Although the bulk of Thomas's work is serious and somber, he was not totally devoid of humor. Lament is a very amusing poem in which the author makes fun of his own promiscuous living and, towards the end of his life, he feels that "all the deadly virtues plague my death'! The poem contains a lot of sexual imagery such as "the old ram rod, dying of bitches": seesaw Sunday nights", "wick-dipping moon"; "sizzling beds": "I romped in the clover quilts"; "hickory bull"; "a black sheep with a crumpled horn"; "the limp time". Sexual imagery is, indeed omnipresent in Thomas's poetry: there is plenty of it even in the religious sonnets.

Some Other Poems

There are other poems deserving mention from the thematic point of view. The Spire Cranes is a poem that questions the nature of reality. I See the Boys of Summer accuses the boys of suppressing their natural sexuality and taking recourse to masturbation. Ballad of the Long-Legged Bait is the story of marriage and of the fulfilment of sexual desire, told in a kind of Freudian dream about a fisherman who uses a woman for a bait.

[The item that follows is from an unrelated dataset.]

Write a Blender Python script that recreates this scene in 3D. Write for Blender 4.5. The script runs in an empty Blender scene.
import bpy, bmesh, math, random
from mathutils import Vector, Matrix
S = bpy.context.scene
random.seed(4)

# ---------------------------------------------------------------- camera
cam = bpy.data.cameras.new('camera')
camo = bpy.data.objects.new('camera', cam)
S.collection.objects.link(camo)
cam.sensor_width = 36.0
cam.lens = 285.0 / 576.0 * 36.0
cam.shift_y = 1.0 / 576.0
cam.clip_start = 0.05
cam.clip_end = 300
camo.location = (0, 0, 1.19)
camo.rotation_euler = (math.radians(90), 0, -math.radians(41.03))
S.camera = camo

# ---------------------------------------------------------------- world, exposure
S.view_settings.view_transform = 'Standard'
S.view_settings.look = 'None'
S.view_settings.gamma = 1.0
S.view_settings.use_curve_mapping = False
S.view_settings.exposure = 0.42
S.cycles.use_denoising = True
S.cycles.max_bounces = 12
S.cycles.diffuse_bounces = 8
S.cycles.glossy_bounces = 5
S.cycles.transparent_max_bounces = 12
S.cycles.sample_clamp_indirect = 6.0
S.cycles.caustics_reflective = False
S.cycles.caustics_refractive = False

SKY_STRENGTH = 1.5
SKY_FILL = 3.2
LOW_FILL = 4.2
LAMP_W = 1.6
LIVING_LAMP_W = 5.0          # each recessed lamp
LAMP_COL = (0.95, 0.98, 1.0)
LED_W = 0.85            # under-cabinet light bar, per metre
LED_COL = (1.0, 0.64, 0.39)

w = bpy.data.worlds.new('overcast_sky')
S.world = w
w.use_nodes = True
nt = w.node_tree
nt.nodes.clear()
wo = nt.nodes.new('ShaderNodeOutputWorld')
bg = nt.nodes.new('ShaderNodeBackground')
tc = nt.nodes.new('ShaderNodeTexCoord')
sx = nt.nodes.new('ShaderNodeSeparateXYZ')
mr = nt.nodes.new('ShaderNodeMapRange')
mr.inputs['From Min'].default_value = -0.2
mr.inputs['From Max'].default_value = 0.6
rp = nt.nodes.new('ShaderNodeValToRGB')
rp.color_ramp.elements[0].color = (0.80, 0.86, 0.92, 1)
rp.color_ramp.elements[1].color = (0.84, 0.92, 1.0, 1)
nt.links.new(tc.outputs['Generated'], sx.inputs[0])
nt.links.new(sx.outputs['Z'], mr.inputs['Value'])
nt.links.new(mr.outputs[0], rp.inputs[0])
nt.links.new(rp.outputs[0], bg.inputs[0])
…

The Hunchback in the Park is a thoroughly objective poem depicting a tramp, a vagrant, or a homeless outcast. The man is doubly an outcast because of his deformity and vagrancy, and therefore an object of mockery to the truant boys playing in the park. In Vision and Prayer Thomas handles the theme of the identity of himself, every man, and Christ. The dominant note of this poem is one of celebration and exultation.